On July 28, 1922, diplomatic relations between the United States and Albania were first established. In a telegram dated July 25, 1922, Secretary of State Charles Evans Hughes informed the American Commissioner to Albania, Maxwell Blake, that on July 28, 1922, Blake “may send to the Minister of Foreign Affairs of Albania written notice of the ‘de jure’ recognition of Albania by the United States.” On December 4, 1922, Envoy Extraordinary and Minister Plenipotentiary Ulysses Grant-Smith presented his credentials to the Albanian government in Tirana.

In 1922, the United States granted Albania and the Albanians most-favored-nation status. Prior to formal mutual recognition, U.S. Commissioner Maxwell Blake exchanged notes with the President of the Council and Minister of Foreign Affairs of Albania, Mr. Xhafer Upi, to secure mutual most-favored-nation status in future trade treaties between Albania and the United States.

In 1945, the United States established the Additional Assistance and Relief Corps, which showed increased American concern for Albania and Albanians despite the orientation towards the East and the communist system by the leadership of Albania at the time.

Diplomatic relations between the United States and Albania were reestablished on March 15, 1991, after a 52-year hiatus. The U.S. Embassy in Tirana opened on October 1, 1991, with Christopher Hill as Chargé d'Affaires and succeeded by U.S. Ambassador William Eduin Ryerson, who presented his credentials to the government of Albania on December 21, 1991.

At the historic ceremony in 1991 for the signing of the Memorandum of Understanding, which restored diplomatic relations between the two countries, then-Assistant Secretary of State for European and Canadian Affairs, Raymond GH Saitc, said: “The relationship between our countries dates back to the early years of this century, when President Wilson offered American support to the new Albanian state. The relationship was never forgotten by the thousands of Americans of Albanian origin… who maintained contact with their homeland throughout all these years.”

At the foundation of these relations lie the most brilliant figures of our nation, at the beginning of the 20th century, such as Fan Noli, Faik Konica, Kristo Floqi, Petro Nini Luarasi, Mehmet Konica, Mihal Gramenja, Kostë Çekrezi or Parashqevi Qiriazi, etc.

Unlike us Albanians today, the "Vatra" Federation, in the letter of gratitude it sends to President Wilson, writes: "Sir, will you allow us, the representatives of a small nation, which has always valued honor, justice and courage as the highest virtues, to express to you our deepest gratitude for your noble feelings, to which you have given such powerful expressions? In them we see the proclamation of freedom...".

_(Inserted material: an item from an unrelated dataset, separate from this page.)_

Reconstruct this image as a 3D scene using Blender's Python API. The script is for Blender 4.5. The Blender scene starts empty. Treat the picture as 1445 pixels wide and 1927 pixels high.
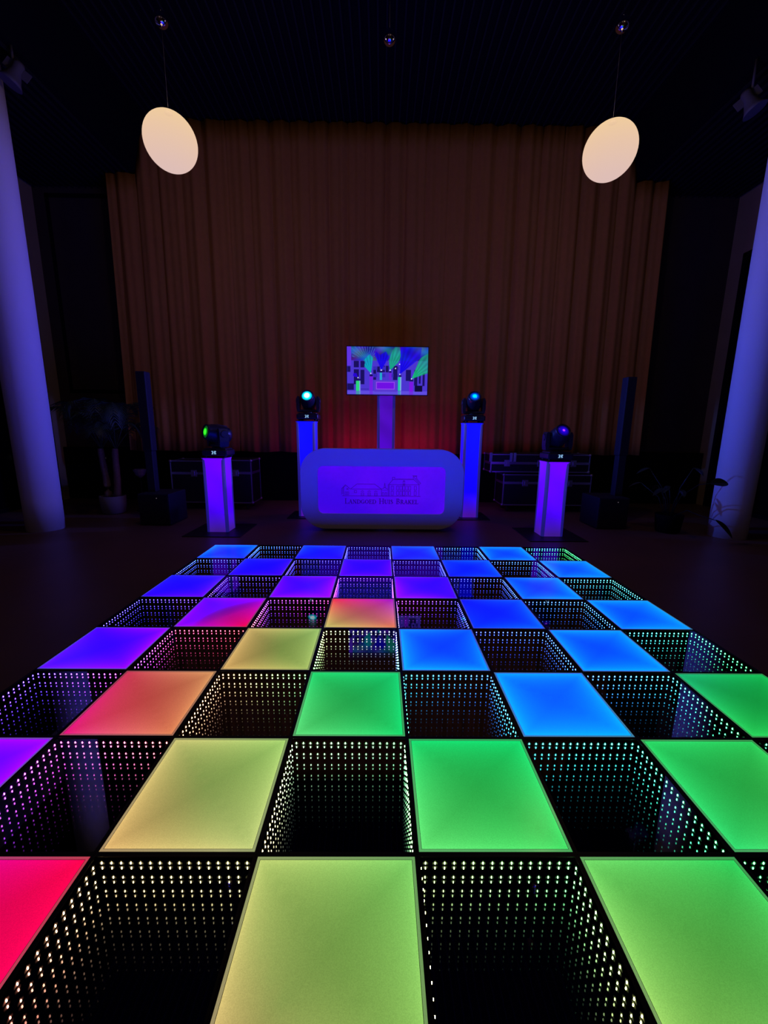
import bpy, bmesh, math, random
from mathutils import Vector, Matrix, Euler
random.seed(7)
PI = math.pi
sc = bpy.context.scene
col = sc.collection

# ------------------------------------------------------------------ helpers
def s2l(c):
    return tuple(((v / 255) / 12.92 if v / 255 <= 0.04045 else ((v / 255 + 0.055) / 1.055) ** 2.4) for v in c)

def mat(name, color=(0.5, 0.5, 0.5), rough=0.5, metal=0.0, emit=None, strength=1.0, spec=0.5, bump=None, noise=None):
    m = bpy.data.materials.new(name); m.use_nodes = True
    nt = m.node_tree; b = nt.nodes['Principled BSDF']
    b.inputs['Base Color'].default_value = (*color, 1)
    b.inputs['Roughness'].default_value = rough
    b.inputs['Metallic'].default_value = metal
    b.inputs['Specular IOR Level'].default_value = spec
    if emit is not None:
        b.inputs['Emission Color'].default_value = (*emit, 1)
        b.inputs['Emission Strength'].default_value = strength
    if noise:
        sc_, amt = noise
        tc = nt.nodes.new('ShaderNodeTexCoord'); n = nt.nodes.new('ShaderNodeTexNoise')
        n.inputs['Scale'].default_value = sc_; n.inputs['Detail'].default_value = 5
        nt.links.new(tc.outputs['Object'], n.inputs['Vector'])
        mx = nt.nodes.new('ShaderNodeMix'); mx.data_type = 'RGBA'
        mx.inputs[6].default_value = (*[v * (1 - amt) for v in color], 1)
        mx.inputs[7].default_value = (*[min(1, v * (1 + amt)) for v in color], 1)
        nt.links.new(n.outputs['Fac'], mx.inputs[0]); nt.links.new(mx.outputs[2], b.inputs['Base Color'])
    if bump:
        sc_, st = bump
        tc = nt.nodes.new('ShaderNodeTexCoord'); n = nt.nodes.new('ShaderNodeTexNoise')
        n.inputs['Scale'].default_value = sc_; n.inputs['Detail'].default_value = 4
        nt.links.new(tc.outputs['Object'], n.inputs['Vector'])
        bp = nt.nodes.new('ShaderNodeBump'); bp.inputs['Strength'].default_value = st; bp.inputs['Distance'].default_value = 0.01
        nt.links.new(n.outputs['Fac'], bp.inputs['Height']); nt.links.new(bp.outputs['Normal'], b.inputs['Normal'])
    return m

class MB:
    def __init__(s):
        s.v = []; s.f = []; s.sm = []
    def poly(s, pts, smooth=False):
        i = len(s.v); s.v += [tuple(p) for p in pts]; s.f.append(tuple(range(i, i + len(pts)))); s.sm.append(smooth)
    def box(s, x0, y0, z0, x1, y1, z1, M=None, bev=0.0):
        if bev > 0:
            bm = bmesh.new(); bmesh.ops.create_cube(bm, size=1)
            for v in bm.verts:
                v.co = Vector(((x0 + x1) / 2 + v.co.x * (x1 - x0), (y0 + y1) / 2 + v.co.y * (y1 - y0), (z0 + z1) / 2 + v.co.z * (z1 - z0)))
            bmesh.ops.bevel(bm, geom=bm.edges[:] + bm.verts[:], offset=bev, segments=3, affect='EDGES', profile=0.5)
            s.bm(bm, M); return
        c = [Vector(p) for p in ((x0, y0, z0), (x1, y0, z0), (x1, y1, z0), (x0, y1, z0), (x0, y0, z1), (x1, y0, z1), (x1, y1, z1), (x0, y1, z1))]
        if M: c = [M @ p for p in c]
        i = len(s.v); s.v += [tuple(p) for p in c]
        for q in ((0, 3, 2, 1), (4, 5, 6, 7), (0, 1, 5, 4), (1, 2, 6, 5), (2, 3, 7, 6), (3, 0, 4, 7)):
            s.f.append(tuple(i + k for k in q)); s.sm.append(False)
    def bm(s, bm, M=None, smooth=False):
        bm.verts.index_update(); i = len(s.v)
        for v in bm.verts: s.v.append(tuple(M @ v.co if M else v.co))
        for f in bm.faces: s.f.append(tuple(i + v.index for v in f.verts)); s.sm.append(smooth)
        bm.free()
    def lathe(s, prof, n=32, M=None, smooth=True, caps=True):
        i = len(s.v)
        for (r, z) in prof:
            for k in range(n):
                a = 2 * PI * k / n; p = Vector((r * math.cos(a), r * math.sin(a), z))
                s.v.append(tuple(M @ p if M else p))
        for j in range(len(prof) - 1):
            for k in range(n):
                k2 = (k + 1) % n
                s.f.append((i + j * n + k, i + j * n + k2, i + (j + 1) * n + k2, i + (j + 1) * n + k)); s.sm.append(smooth)
        if caps:
            s.f.append(tuple(i + k for k in range(n))[::-1]); s.sm.append(False)
            s.f.append(tuple(i + (len(prof) - 1) * n + k for k in range(n))); s.sm.append(False)
    def tube(s, pts, r, n=10, smooth=True):
        pts = [Vector(p) for p in pts]; i = len(s.v); up = Vector((0, 0, 1))
        for j, p in enumerate(pts):
            d = (pts[min(j + 1, len(pts) - 1)] - pts[max(j - 1, 0)]).normalized()
            a = d.cross(up)
            if a.length < 1e-3: a = d.cross(Vector((1, 0, 0)))
            a.normalize(); b = d.cross(a)
            rr = r[j] if isinstance(r, (list, tuple)) else r
            for k in range(n):
                t = 2 * PI * k / n; s.v.append(tuple(p + a * rr * math.cos(t) + b * rr * math.sin(t)))
        for j in range(len(pts) - 1):
            for k in range(n):
                k2 = (k + 1) % n
                s.f.append((i + j * n + k, i + j * n + k2, i + (j + 1) * n + k2, i + (j + 1) * n + k)); s.sm.append(smooth)
        s.f.append(tuple(i + k for k in range(n))[::-1]); s.sm.append(False)
        s.f.append(tuple(i + (len(pts) - 1) * n + k for k in range(n))); s.sm.append(False)
    def prism(s, outline, y0, y1, hole=None, M=None):
        """outline: (x, z) list, extruded along y; hole with the same number of points gives a ring"""
        n = len(outline); T = (lambda p: tuple(M @ Vector(p))) if M else tuple
        i = len(s.v)
        for y in (y0, y1): s.v += [T((x, y, z)) for x, z in outline]
        for k in range(n):
            k2 = (k + 1) % n; s.f.append((i + k, i + k2, i + n + k2, i + n + k)); s.sm.append(False)
        if hole is None:
            s.f.append(tuple(i + k for k in range(n))[::-1]); s.sm.append(False)
            s.f.append(tuple(i + n + k for k in range(n))); s.sm.append(False)
        else:
            h = len(s.v)
            for y in (y0, y1): s.v += [T((x, y, z)) for x, z in hole]
            for k in range(n):
                k2 = (k + 1) % n
                s.f.append((h + k, h + n + k, h + n + k2, h + k2)); s.sm.append(False)
                s.f.append((i + k, h + k, h + k2, i + k2)); s.sm.append(False)
                s.f.append((i + n + k, i + n + k2, h + n + k2, h + n + k)); s.sm.append(False)
    def build(s, name, m, parent=None, loc=None, fixn=True):
        me = bpy.data.meshes.new(name); me.from_pydata(s.v, [], s.f); me.update()
        if fixn:
            bm = bmesh.new(); bm.from_mesh(me); bmesh.ops.recalc_face_normals(bm, faces=bm.faces[:]); bm.to_mesh(me); bm.free()
        for p, q in zip(me.polygons, s.sm): p.use_smooth = q
        if m: me.materials.append(m)
        o = bpy.data.objects.new(name, me); col.objects.link(o)
        if parent: o.parent = parent
        if loc: o.location = loc
        return o

def tag(o, label=None, cat=None, group=None, kind=None):
    if label: o['label'] = label
    if cat: o['category'] = cat
    if group: o['group'] = group
    if kind: o['kind'] = kind
    return o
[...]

My friends, as President Roland Reagan said: "America is more an idea than a country, it is the love of freedom, of dignity, that lies deep within the heart of each of us."

In conclusion, I would like to bring to the attention of the reader Walt Whitman, one of the most powerful voices of American poetry, recognized and explored in depth the concept of collective forgetfulness, especially in relation to the infinity of experience and the fading of grateful memory and the passage of time. It is true that gratitude and collective memory are transient in nature, it can fade, but it never disappears, as it lives both in the individual and in the narrative of the greater and continuous narrative of the nation, which also shows the reasons for the stability of a nation, thanks to eternal memory and gratitude. Thanks to memory and gratitude, nations deserve respect. This relationship between individual and collective memory is also expressed quite well by the poet Mahmoud Darwish, when he writes: represent only yourself, but yourself is full of collective memory.